Practical leadership in this category means several things. It means proactively mentioning CBAM in current commercial discussions rather than waiting for the first invoice to trigger the conversation. It means helping customers understand the difference between default emissions values and verified supplier data, and why the latter, where available, may materially reduce their long-term exposure as the regulatory framework beds in. It means recognising that the entire supplier base — European and non-European vendors alike — must take responsibility for reducing their carbon footprint, and that as a distributor, we are uniquely positioned to drive that conversation. CBAM gives us a lever: we can use it to ensure that carbon emissions decline over time and to shape our supply chain around partners who are both able and willing to invest in the necessary measures. That is not just compliance — it is an opportunity to build a supplier ecosystem that is genuinely more sustainable, and to offer customers a route to lower long-term exposure rather than simply passing on an unavoidable cost.

The window is narrower than it looks

The official compliance picture creates a false sense of timeline. Annual declarations for goods imported in 2026 aren't due until May 2027, which can read as a comfortable runway. It isn't. Verified emissions data takes time to gather. Accredited verifiers are still building capacity. Pricing negotiations happening today already need to reflect the 2026 reality, because contracts signed now will be in force when CBAM bites.

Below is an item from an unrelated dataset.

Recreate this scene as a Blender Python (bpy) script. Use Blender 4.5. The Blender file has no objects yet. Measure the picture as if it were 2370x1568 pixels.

For UK manufacturers exporting into the EU, or for UK buyers importing fasteners and steel-based components into EU operations, the next six months are when this conversation needs to happen with suppliers who understand the regulations, can provide the data, and can guide the transition.

CBAM is not going away. The buyers who treat it as a strategic challenge rather than a procurement annoyance will come out of 2026 stronger than those who don't.